Pre-training a diverse set of neural network controllers in simulation has enabled robots to adapt online to damage in robot locomotion tasks. However, finding diverse, high-performing controllers requires expensive network training and extensive tuning of a large number of hyperparameters. On the other hand, Covariance Matrix Adaptation MAP-Annealing (CMA-MAE), an evolution strategies (ES)-based quality diversity algorithm, does not have these limitations and has achieved state-of-the-art performance on standard QD benchmarks. However, CMA-MAE cannot scale to modern neural network controllers due to its quadratic complexity. We leverage efficient approximation methods in ES to propose three new CMA-MAE variants that scale to high dimensions. Our experiments show that the variants outperform ES-based baselines in benchmark robotic locomotion tasks, while being comparable with or exceeding state-of-the-art deep reinforcement learning-based quality diversity algorithms.

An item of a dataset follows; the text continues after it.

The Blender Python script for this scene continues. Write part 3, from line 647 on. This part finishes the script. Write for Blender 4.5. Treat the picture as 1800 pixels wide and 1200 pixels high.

翻译：在仿真环境中预训练多样化的神经网络控制器，使机器人能够在行走任务中在线适应损伤。然而，寻找多样化且高性能的控制器需要昂贵的网络训练以及对大量超参数的广泛调优。另一方面，协方差矩阵自适应MAP退火算法（CMA-MAE）作为一种基于进化策略（ES）的质量多样性算法，不存在这些限制，并在标准质量多样性基准测试中达到了最先进的性能。然而，CMA-MAE因其二次复杂度无法扩展到现代神经网络控制器。我们利用ES中的高效近似方法，提出了三种可扩展至高维的新CMA-MAE变体。实验表明，这些变体在基准机器人行走任务中优于基于ES的基线方法，同时与基于深度强化学习的最先进质量多样性算法相当或更优。